• EXERCISE DIRECTIONS: Copy exactly, please, the lines of the data from its start through the line containing "COL = S.collection".

• LISTED ENTRIES:
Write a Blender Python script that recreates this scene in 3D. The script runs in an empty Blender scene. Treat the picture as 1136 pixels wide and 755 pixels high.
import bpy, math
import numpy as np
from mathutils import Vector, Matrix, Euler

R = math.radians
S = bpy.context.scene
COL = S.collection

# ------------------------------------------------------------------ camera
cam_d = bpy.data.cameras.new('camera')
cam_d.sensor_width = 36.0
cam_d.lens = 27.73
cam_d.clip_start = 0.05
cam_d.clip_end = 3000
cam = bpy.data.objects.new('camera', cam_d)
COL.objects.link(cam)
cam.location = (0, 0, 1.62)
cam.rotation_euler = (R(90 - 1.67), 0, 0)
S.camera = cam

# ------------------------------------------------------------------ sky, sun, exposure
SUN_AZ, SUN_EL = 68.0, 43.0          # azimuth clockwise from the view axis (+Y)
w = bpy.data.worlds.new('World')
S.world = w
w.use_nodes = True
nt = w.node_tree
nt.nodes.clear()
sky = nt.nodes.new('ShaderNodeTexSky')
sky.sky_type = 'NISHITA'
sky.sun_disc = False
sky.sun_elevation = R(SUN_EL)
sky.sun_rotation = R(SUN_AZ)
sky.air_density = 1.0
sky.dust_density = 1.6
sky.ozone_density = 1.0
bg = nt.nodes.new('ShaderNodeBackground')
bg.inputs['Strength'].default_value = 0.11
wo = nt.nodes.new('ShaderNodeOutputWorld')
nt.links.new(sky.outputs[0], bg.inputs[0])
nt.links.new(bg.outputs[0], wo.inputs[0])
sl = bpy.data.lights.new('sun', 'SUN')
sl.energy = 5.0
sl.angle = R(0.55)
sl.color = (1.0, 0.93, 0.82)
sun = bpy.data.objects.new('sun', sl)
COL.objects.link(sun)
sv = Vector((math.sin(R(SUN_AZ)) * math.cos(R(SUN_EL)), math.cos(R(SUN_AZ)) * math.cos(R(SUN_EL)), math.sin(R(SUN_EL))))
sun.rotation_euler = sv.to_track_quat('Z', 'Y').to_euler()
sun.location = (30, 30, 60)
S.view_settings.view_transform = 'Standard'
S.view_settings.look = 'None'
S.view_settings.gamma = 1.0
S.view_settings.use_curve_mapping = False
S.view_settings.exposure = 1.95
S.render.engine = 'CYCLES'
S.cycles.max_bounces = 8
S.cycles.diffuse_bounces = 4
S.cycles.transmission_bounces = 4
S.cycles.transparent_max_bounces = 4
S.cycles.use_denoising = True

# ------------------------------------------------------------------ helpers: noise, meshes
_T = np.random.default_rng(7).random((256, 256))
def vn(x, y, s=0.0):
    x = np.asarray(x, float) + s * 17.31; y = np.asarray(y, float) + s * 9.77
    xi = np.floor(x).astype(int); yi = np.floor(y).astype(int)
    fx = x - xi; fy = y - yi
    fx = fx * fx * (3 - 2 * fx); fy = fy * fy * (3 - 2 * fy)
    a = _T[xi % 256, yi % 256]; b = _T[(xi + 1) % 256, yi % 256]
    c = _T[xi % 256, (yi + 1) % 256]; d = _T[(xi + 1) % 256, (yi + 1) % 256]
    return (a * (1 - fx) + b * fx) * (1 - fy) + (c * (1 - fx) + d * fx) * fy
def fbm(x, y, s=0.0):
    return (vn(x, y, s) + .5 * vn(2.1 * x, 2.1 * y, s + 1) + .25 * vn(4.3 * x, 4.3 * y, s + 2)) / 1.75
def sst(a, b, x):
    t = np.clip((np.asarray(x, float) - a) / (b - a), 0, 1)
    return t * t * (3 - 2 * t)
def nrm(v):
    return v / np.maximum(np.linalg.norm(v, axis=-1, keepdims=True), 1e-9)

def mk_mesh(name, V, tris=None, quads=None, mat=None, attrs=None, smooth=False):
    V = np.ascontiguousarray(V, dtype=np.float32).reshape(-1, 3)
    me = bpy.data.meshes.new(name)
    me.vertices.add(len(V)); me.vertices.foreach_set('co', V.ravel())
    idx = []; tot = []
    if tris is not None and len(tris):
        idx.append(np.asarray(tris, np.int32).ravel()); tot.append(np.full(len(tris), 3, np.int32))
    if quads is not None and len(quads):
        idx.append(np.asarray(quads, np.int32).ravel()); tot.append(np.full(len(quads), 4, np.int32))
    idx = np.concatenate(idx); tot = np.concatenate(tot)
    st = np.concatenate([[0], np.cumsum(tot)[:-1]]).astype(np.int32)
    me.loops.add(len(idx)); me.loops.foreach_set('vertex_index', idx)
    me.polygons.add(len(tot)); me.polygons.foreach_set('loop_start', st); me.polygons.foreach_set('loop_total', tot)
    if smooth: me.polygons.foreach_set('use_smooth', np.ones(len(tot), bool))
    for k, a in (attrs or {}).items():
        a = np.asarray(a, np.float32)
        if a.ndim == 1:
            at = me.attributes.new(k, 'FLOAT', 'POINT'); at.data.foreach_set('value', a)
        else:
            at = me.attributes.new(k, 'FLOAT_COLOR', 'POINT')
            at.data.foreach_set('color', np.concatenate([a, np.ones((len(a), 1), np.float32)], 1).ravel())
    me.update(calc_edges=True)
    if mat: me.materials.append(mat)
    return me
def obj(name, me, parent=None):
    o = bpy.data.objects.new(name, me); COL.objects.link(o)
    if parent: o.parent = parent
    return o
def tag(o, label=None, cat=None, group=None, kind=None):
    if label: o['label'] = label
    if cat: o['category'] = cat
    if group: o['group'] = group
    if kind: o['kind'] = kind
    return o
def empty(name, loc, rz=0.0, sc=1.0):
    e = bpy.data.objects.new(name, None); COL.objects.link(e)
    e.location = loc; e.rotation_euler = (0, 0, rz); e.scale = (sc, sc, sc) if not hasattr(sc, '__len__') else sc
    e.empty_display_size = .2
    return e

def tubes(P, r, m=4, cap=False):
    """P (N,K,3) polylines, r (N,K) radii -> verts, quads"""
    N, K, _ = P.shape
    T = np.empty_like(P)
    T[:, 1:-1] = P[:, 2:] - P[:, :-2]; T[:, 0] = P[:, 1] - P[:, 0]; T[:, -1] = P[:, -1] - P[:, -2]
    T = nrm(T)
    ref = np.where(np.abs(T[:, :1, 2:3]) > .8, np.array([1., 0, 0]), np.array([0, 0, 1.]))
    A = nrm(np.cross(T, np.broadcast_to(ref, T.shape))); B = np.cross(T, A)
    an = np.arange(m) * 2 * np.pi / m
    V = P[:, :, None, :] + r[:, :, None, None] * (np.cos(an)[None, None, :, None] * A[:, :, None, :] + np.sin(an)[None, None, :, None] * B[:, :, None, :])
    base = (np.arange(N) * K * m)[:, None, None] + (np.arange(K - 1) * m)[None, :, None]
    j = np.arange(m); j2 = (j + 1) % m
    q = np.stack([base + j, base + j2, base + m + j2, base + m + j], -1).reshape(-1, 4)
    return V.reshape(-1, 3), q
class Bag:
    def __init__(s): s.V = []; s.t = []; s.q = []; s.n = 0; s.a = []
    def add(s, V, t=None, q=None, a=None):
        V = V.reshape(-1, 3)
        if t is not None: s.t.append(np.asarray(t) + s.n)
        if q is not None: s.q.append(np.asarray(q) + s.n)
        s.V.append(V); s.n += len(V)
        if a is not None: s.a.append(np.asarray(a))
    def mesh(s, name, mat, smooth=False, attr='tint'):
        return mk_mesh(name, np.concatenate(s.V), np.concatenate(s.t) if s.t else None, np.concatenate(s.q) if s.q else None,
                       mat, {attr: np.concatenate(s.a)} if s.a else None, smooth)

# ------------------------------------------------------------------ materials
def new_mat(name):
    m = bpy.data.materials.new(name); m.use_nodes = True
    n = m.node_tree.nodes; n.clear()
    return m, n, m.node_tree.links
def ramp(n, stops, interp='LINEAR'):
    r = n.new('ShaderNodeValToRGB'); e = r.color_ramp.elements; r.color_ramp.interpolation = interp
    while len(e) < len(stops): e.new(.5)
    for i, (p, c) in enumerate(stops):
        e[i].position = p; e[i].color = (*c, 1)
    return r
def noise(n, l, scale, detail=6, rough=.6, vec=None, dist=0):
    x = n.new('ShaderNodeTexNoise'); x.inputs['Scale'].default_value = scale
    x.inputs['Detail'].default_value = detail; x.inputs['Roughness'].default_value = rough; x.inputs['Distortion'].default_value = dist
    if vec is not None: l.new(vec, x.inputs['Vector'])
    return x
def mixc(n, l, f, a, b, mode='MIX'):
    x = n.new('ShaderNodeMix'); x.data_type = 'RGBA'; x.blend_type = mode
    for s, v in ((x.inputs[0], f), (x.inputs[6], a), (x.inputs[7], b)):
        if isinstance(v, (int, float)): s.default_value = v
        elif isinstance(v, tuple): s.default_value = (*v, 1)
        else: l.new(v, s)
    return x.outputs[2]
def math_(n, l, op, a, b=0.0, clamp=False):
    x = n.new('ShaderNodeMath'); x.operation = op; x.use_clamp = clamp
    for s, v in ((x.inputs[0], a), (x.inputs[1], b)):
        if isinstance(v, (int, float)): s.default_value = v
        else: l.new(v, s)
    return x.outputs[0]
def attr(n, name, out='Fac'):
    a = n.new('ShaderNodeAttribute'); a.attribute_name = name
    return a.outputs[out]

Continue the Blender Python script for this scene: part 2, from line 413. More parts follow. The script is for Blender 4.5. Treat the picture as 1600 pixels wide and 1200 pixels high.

• RESULT:
Write a Blender Python script that recreates this scene in 3D. The script runs in an empty Blender scene. Treat the picture as 1136 pixels wide and 755 pixels high.
import bpy, math
import numpy as np
from mathutils import Vector, Matrix, Euler

R = math.radians
S = bpy.context.scene
COL = S.collection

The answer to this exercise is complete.